Il ritorno è molto più facile, la strada è in discesa, il percorso a un tratto completamente libero dà la stura a miei deliri principeschi, maturati via via tra fontane e vialoni: libero la briglia al mio destriero, mi lancio in corsa nel viale e mi immedesimo in un nobile che corre sul suo cavallo (per ovvie ragioni pratiche un uomo, ché non sto passeggiando con un ombrellino né potrei mai cavalcare seduta di lato sulla sella come facevano una volta le donne). Inchiodo solo in prossimità della Reggia, quando un vero cavallo in mezzo alla strada con calesse e tutto il resto sembra guardarmi preoccupato.

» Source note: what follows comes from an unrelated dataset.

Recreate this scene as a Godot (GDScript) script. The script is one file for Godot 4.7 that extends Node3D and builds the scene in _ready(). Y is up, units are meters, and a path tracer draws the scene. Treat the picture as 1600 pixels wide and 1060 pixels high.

Al ritorno penso che le mie immedesimazioni hanno almeno avuto il buon gusto di mantenersi entro i confini nazionali, ci voleva un niente perché deviassero verso l’amata figura di Lady Oscar e il suo cavallo bianco, che infatti mi viene in mente lì, sul trenino che mi sta riportando verso Napoli…

bici-lady

Se mi fermassi qua, dove tutto sembra ok, farei un favore a quei balordi che ci governano e che hanno anche l’arroganza di credersi più intelligenti di noi. La Reggia è un tesoro e come tanti altri tesori d’Italia è sfregiata nel suo valore. C’è mancanza di personale, e mancava anche la luce, quel giorno, così che a volte se ne andava proprio mentre stavo guardando un affresco o non c’era del tutto in tante stanze semibuie. Mancava nell’unico bagno, posto all’esterno in una specie di cunicolo con scale, alla faccia dell’abbattimento delle barriere architettoniche e, ironicamente, dove è tornata solo a fine giornata, quando mi ero ormai rassegnata a usarlo con l’aiuto della lucina del cellulare. Va da sé che luoghi come questi sarebbero la ricchezza di tutti, ma è più utile lanciarsi in estenuanti battaglie su un articolo 18 che si è già autoestinto per evidente mancanza di lavoro.